Бурцев свое обвинение ставил на основании агентурных сведений Бакая, бывшего охранника в Варшаве, который, служа потом в Петербурге, дал Бурцеву много сведений и копий с документов тайной полиции.

То обстоятельство, что Бакай — прежний охранник, постоянно, вольно и невольно, подчеркивалось, как источник подозрительный и не заслуживающий доверия. Должна признаться, что я в особенности была заражена этим недоверием и чувствовала непримиримую враждебность к этому человеку. Мое раздражение против Бакая началось еще раньше, и вот по какому поводу. Бурцев однажды обратился ко мне с просьбой достать денег для побега одного человека из Сибири, но не назвал его. Когда я узнала, что это для бывшего охранника Бакая, я страшно рассердилась на Бурцева за то, что он не сообщил мне этого; меня возмутил также самый факт, что Бурцев хочет помочь бегству такой личности. И с тех пор я не могла победить неприязни к Бакаю. На заседаниях я не переставала помнить о его прежней роли, и это мешало мне объективно относиться ко всему, что он говорил.

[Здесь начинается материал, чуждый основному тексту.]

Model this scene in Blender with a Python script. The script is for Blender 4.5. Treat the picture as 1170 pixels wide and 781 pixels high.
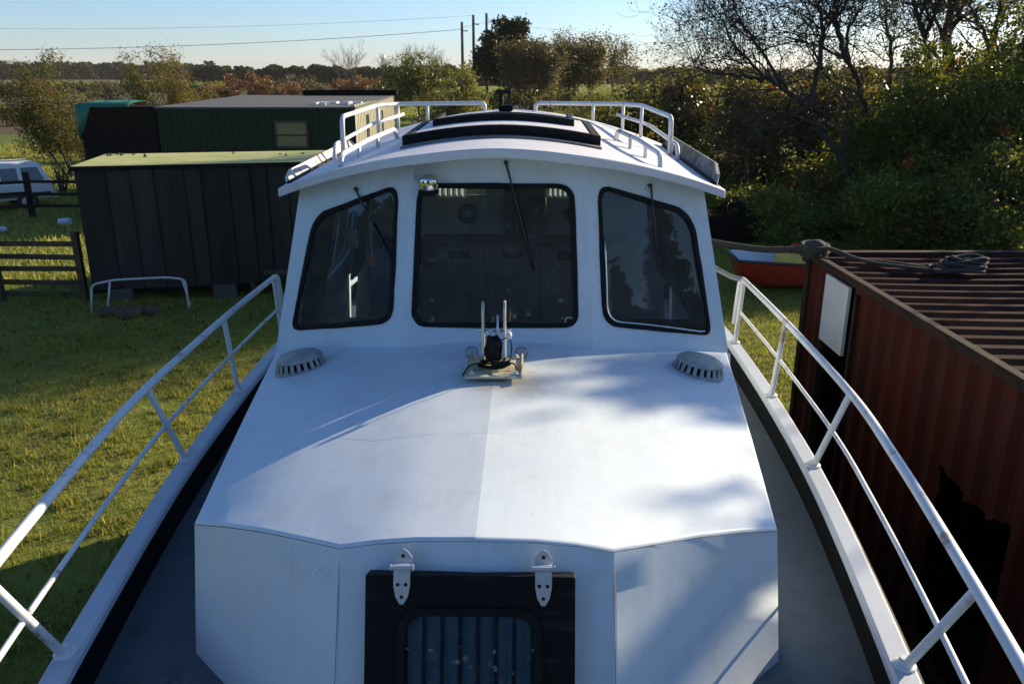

А Чернов все время подбавлял и подбавлял, указывая на эту роль. Аргунов, приглашенный только по поводу томской типографии и скоро удалившийся, обрисовал внешнюю обстановку ее, и, казалось, в смысле секретности все было обставлено самым лучшим образом. Он говорил, что донести мог дворник, которому могло показаться подозрительным что-нибудь в поведении работавших в типографии над набором «Революционной России»; говорил, что окна в помещении типографии (кажется, в нижнем этаже маленького домика) были всегда наполовину завешаны, и это могло возбудить любопытство, а затем донос. Вот все, что было сказано им по этому поводу.